Há, ainda, outra citação que acho muito importante e que, aparentemente, esquecemos muito nos dias de hoje:

“E uma das condições necessárias a pensar certo é não estarmos demasiados certos de nossas certezas” (p.29)

Por que a gente sempre acha que tem que ter razão e que são os outros que não entendem os nossos argumentos? Mais mente aberta e menos briga desnecessária!

“Às vezes, mal se imagina o que pode passar a representar na vida de um aluno um simples gesto do professor” (p.43)

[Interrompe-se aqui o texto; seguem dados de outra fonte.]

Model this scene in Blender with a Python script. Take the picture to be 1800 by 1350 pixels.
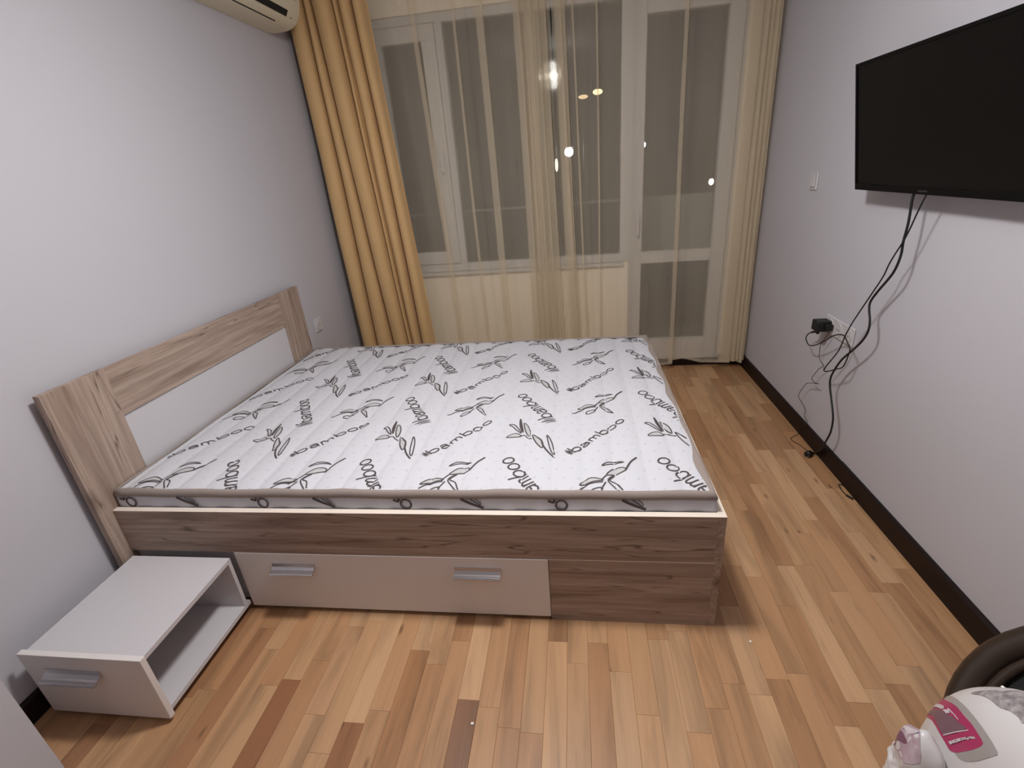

Quem nunca teve um professor que marcou sua vida ou até mesmo que mudou completamente algo em você? Ou ainda, ampliando a citação: quem nunca conheceu alguém que mudou a sua vida? Todos nós temos o poder de transformar, para o bem ou para o mal, a vida daqueles que estão ao nosso redor. Por isso devemos ser cuidadosos com nossas palavras e ações.

Voltando ao Paulo Freire, vamos entender melhor uma parte de sua visão sobre a educação. Para isso, acredito que a próxima citação possa ser de grande ajuda:

“Me movo como educador, porque primeiro me movo como gente” (p.92)

Não importa qual é a nossa profissão, precisamos, em primeiro lugar, sermos humanos uns com os outros. E professores, evidentemente, não ficam de fora dessa, até porque estão constantemente lidando com outros seres humanos, seres que carregam histórias, dores, alegrias. Seres que são sensíveis.

E falando em sensibilidade, para terminar:

“Precisamos aprender a compreender a significação de um silêncio, ou de um sorriso, ou de uma retirada da sala” (p.95)

Costumo ampliar o sentido dessa passagem também, pensando que nós nunca sabemos exatamente o que está se passando na vida das outras pessoas e que, por isso, a compreensão (ou a empatia) é tão necessária para um bom viver em sociedade.